LOT 47 - Niusha Niuzhpor
Sahar K. Boluki Fine Art Gallery
Title: Untitled
Dimensions: 11.8" x 8.26” (before frame)
Medium: Acrylic on canvas
Date: 2021
Niusha Niuzhpour was born in April 1966 in Tehran. After obtaining her master’s degree in painting from the University of Art and Architecture in Tehran, she began painting professionally. This artistic career has resulted in six solo exhibitions and participation in over 80 group exhibitions both domestically and internationally. From childhood, she had a great inclination to see pictures in textbooks and stories, and according to her, each picture was an excuse to be engrossed for days and hours with her own mental narratives. Her fascination with distant spaces and deformations stems from summer afternoons spent sitting on the rooftops of old houses, absorbed in watching the courtyards, gardens, windows, and playing with their shadows and sunlight. She heard the magic of imagination from the storytelling sessions in the courtyard of an Imamzadeh and has been lost in it ever since, much like being lost among the stems of sunflowers.
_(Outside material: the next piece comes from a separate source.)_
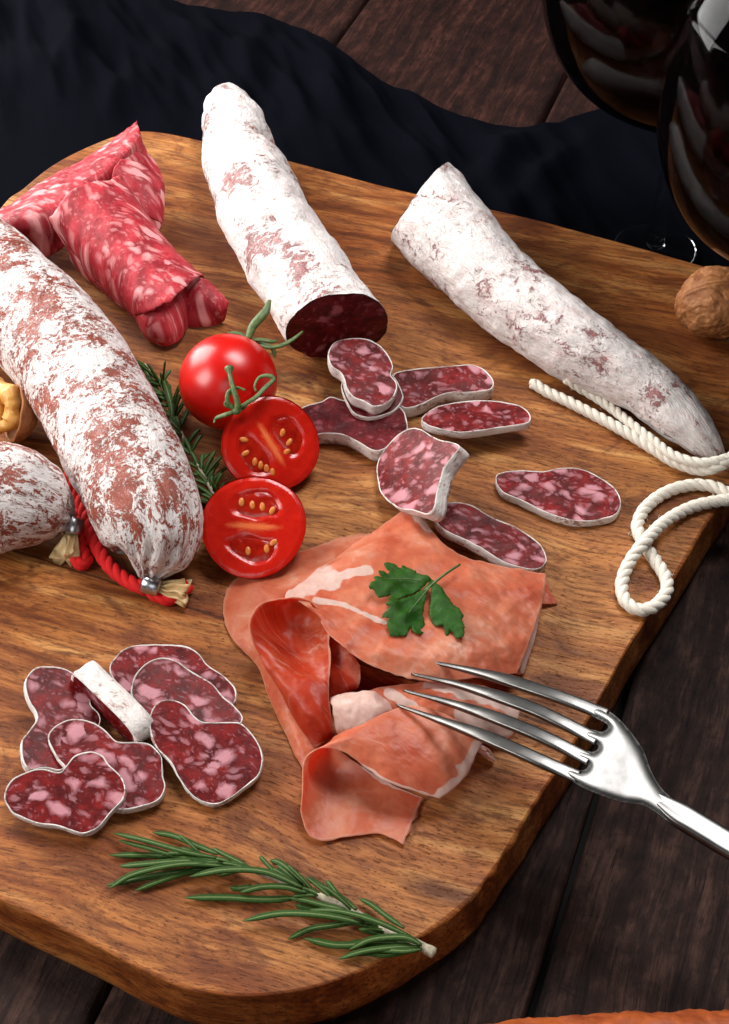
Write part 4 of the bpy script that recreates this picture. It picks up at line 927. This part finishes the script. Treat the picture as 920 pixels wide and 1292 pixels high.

Niusha consistently depicts social concerns through natural elements and believes that nature is humanity’s greatest guide. Her concerns include death, birth, life, relationships, and human interactions. In almost all her collections, she follows a journey, and in this collection, after passing through the green stems and leaves of sunflowers that evoke hope for her, she reaches autumn. And, of course, she turns green again. Both the sunflowers and hope revive after autumn, and this cycle repeats. She also elaborates on this collection: For me, the present collection is a narrative of a suspended state that we are experiencing; an illusory situation between earth and sky, between hope and despair, and between eagerness and bewilderment. We strive to move forward through the tall stalks of sunflowers. But the more we try, the deeper we sink into the darkness; nevertheless, we constantly anticipate the joy of seeing the sun and the blue sky through the broad leaves of the sunflowers. We live in a place that is above the soil and below the sun. In such conditions, survival is resistance.